In Burns, however, the court sets forth three factors which should be present if a third party beneficiary is to be allowed to recover: (1) when the terms of the contract include the third party either by name or as one of a specified class; and (2) the third party was within the intent of the terms so used, and the third party will be within the contract’s benefits if (3) the promisee had in fact a substantial, articulate interest in the welfare of the third party in respect to the subject of the contract. The three conditions are met by respondent. It is named in the very important sections of the contract which contain the promise of appellants relating to completion and additional funds, additional capital contributions by appellants and the distribution of cash flow during the period loans by respondent remained unpaid.

Respondent was within the intent of the terms by being named in those paragraphs of the articles; and it is indisputable that the promisee (Laclede Development Company) had a substantial and articulate interest in the welfare of the respondent in respect to the subject of the contract, i. e. the development itself and particularly the *48completion of the project and the providing of additional funds if required.

No cases have been cited with which an affirmance would be out of harmony. Mertens v. MGR Inc., 507 S.W.2d 433 (Mo.App.1974) is cited as denying third party beneficiary relief in a case where there was a much more identifiable promise to the purported beneficiary. Not so. Of course it would be almost impossible to find a case with a fact situation similar to the one we have here and the Mertens facts are distinguishable. But even more distinguishable is the intent factor. In Mertens the contract was among three shareholders of a corporation, one of whom bought out the other two. Under the terms of the agreement the purchaser of the shares agreed to pay certain outstanding corporate indebtedness. A creditor not named in the contract who claimed to be a third party beneficiary sued the purchaser of the shares. The intent of the contracting parties was to hold harmless the selling parties from any liability for a bank loan which they had personally guaranteed and other debts of the corporation. This court held there was no indication of an intent to make a gift or confer a right on the plaintiffs. The case at bar is different in many respects. The articles of partnership read alone are ambiguous as to the intent of the parties. Therefore, evidence of the surrounding circumstances and facts should be admissible to permit the court to resolve the ambiguity.

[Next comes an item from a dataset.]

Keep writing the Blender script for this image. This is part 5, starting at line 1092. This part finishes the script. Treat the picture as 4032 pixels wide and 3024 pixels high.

The express unambiguous language respondent used in relinquishing any rights it had against appellants for loss sustained as a result of its loan was applicable only to the obligation on the note. The reliance of the majority opinion on the language in the note is misplaced. The note was not part of the articles. In many credit arrangements notes may be uncollectible but additional security assures the lender against loss. In this case the intent of the parties was to provide additional security to the respondent by the appellants’ promises to complete the project and furnish additional funds if they were required. This is what the trial court found after hearing all the evidence.

I do not share the concern of the majority as to the establishment of an unwarranted precedent. It would require a tortured analysis of the facts to include the first mortgage lender, the general contractor, subcontractors and materialmen as a class of third party beneficiaries. The first mortgage lender is mentioned in the partnership agreement only incidentally as a party to a separate construction and disbursing escrow agreement and the others not at all. They did not lend money based on the articles of partnership and loan agreement and without question would be incidental beneficiaries. An affirmance in this case would not endanger the practice of non-recourse financing.

A jury in the first trial found for respondent. The judge in the second trial from which this appeal is taken found for respondent. I would also find for respondent and affirm.